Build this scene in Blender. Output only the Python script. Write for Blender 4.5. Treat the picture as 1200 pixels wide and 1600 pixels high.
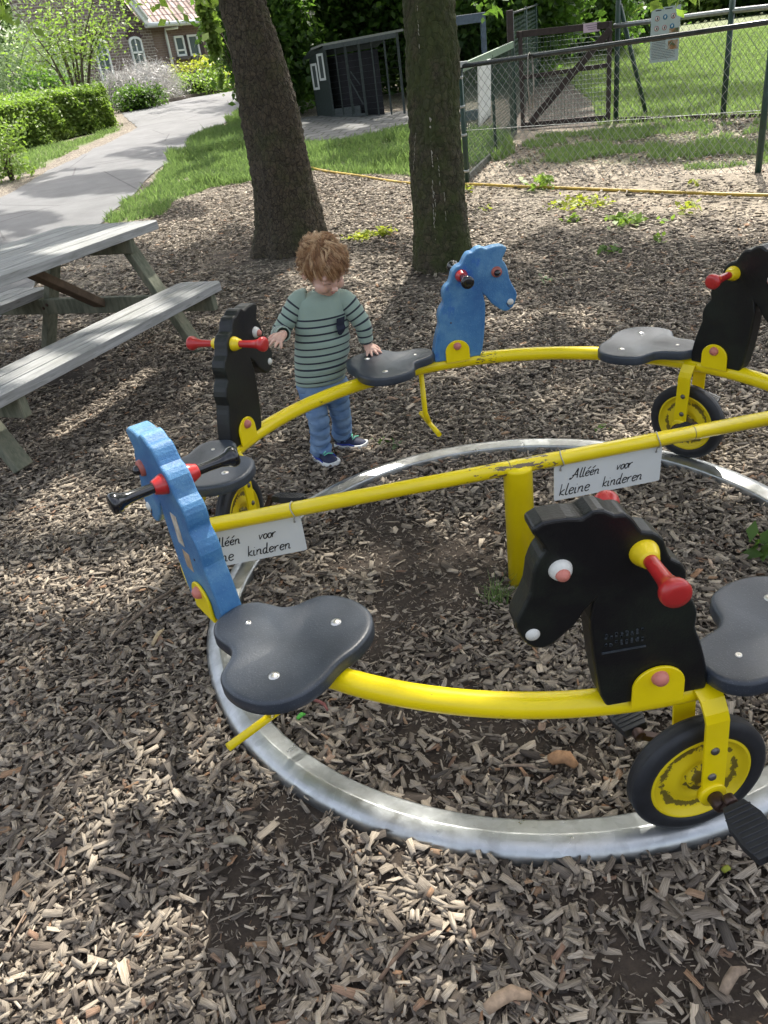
import bpy, bmesh, math, random
import numpy as np
from mathutils import Vector, Matrix, Euler, noise as mnoise
for o in list(bpy.data.objects): bpy.data.objects.remove(o)
scene = bpy.context.scene
COL = scene.collection
rng = np.random.default_rng(7)
random.seed(7)
PI = math.pi
# ------------------------------------------------------------------ camera
FPX, PITCH, ROLL, CAMH = 1205.85, math.radians(29.756), math.radians(-8.199), 1.3694
fw = np.array([0, math.cos(PITCH), -math.sin(PITCH)])
_r = np.array([1., 0, 0]); _u = np.cross(_r, fw)
RT = math.cos(ROLL)*_r + math.sin(ROLL)*_u
UP = -math.sin(ROLL)*_r + math.cos(ROLL)*_u
CAM = np.array([0, 0, CAMH])
cd = bpy.data.cameras.new("camera"); cam = bpy.data.objects.new("camera", cd); COL.objects.link(cam)
cd.sensor_fit = 'VERTICAL'; cd.sensor_height = 36; cd.lens = 36*FPX/1600
cd.clip_start = .05; cd.clip_end = 2000
M = Matrix.Identity(4)
for i in range(3):
    M[i][0] = RT[i]; M[i][1] = UP[i]; M[i][2] = -fw[i]; M[i][3] = CAM[i]
cam.matrix_world = M
scene.camera = cam
# ------------------------------------------------------------------ world, sun
SUN_EL, SUN_AZ = math.radians(56), math.radians(22)      # azimuth from +Y towards +X
SD = np.array([math.sin(SUN_AZ)*math.cos(SUN_EL), math.cos(SUN_AZ)*math.cos(SUN_EL), math.sin(SUN_EL)])
w = bpy.data.worlds.new("World"); scene.world = w; w.use_nodes = True
nt = w.node_tree; bg = nt.nodes['Background']
sky = nt.nodes.new('ShaderNodeTexSky'); sky.sky_type = 'NISHITA'; sky.sun_disc = False
sky.sun_elevation = SUN_EL; sky.sun_rotation = SUN_AZ
sky.air_density = 1.0; sky.dust_density = 6.0; sky.ozone_density = .6
hs = nt.nodes.new('ShaderNodeHueSaturation'); hs.inputs['Saturation'].default_value = .55; nt.links.new(sky.outputs[0], hs.inputs['Color'])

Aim
Write the listing out a second time exactly, dropping all images.

Response
Build this scene in Blender. Output only the Python script. Write for Blender 4.5. Treat the picture as 1200 pixels wide and 1600 pixels high.
import bpy, bmesh, math, random
import numpy as np
from mathutils import Vector, Matrix, Euler, noise as mnoise
for o in list(bpy.data.objects): bpy.data.objects.remove(o)
scene = bpy.context.scene
COL = scene.collection
rng = np.random.default_rng(7)
random.seed(7)
PI = math.pi
# ------------------------------------------------------------------ camera
FPX, PITCH, ROLL, CAMH = 1205.85, math.radians(29.756), math.radians(-8.199), 1.3694
fw = np.array([0, math.cos(PITCH), -math.sin(PITCH)])
_r = np.array([1., 0, 0]); _u = np.cross(_r, fw)
RT = math.cos(ROLL)*_r + math.sin(ROLL)*_u
UP = -math.sin(ROLL)*_r + math.cos(ROLL)*_u
CAM = np.array([0, 0, CAMH])
cd = bpy.data.cameras.new("camera"); cam = bpy.data.objects.new("camera", cd); COL.objects.link(cam)
cd.sensor_fit = 'VERTICAL'; cd.sensor_height = 36; cd.lens = 36*FPX/1600
cd.clip_start = .05; cd.clip_end = 2000
M = Matrix.Identity(4)
for i in range(3):
    M[i][0] = RT[i]; M[i][1] = UP[i]; M[i][2] = -fw[i]; M[i][3] = CAM[i]
cam.matrix_world = M
scene.camera = cam
# ------------------------------------------------------------------ world, sun
SUN_EL, SUN_AZ = math.radians(56), math.radians(22)      # azimuth from +Y towards +X
SD = np.array([math.sin(SUN_AZ)*math.cos(SUN_EL), math.cos(SUN_AZ)*math.cos(SUN_EL), math.sin(SUN_EL)])
w = bpy.data.worlds.new("World"); scene.world = w; w.use_nodes = True
nt = w.node_tree; bg = nt.nodes['Background']
sky = nt.nodes.new('ShaderNodeTexSky'); sky.sky_type = 'NISHITA'; sky.sun_disc = False
sky.sun_elevation = SUN_EL; sky.sun_rotation = SUN_AZ
sky.air_density = 1.0; sky.dust_density = 6.0; sky.ozone_density = .6
hs = nt.nodes.new('ShaderNodeHueSaturation'); hs.inputs['Saturation'].default_value = .55; nt.links.new(sky.outputs[0], hs.inputs['Color'])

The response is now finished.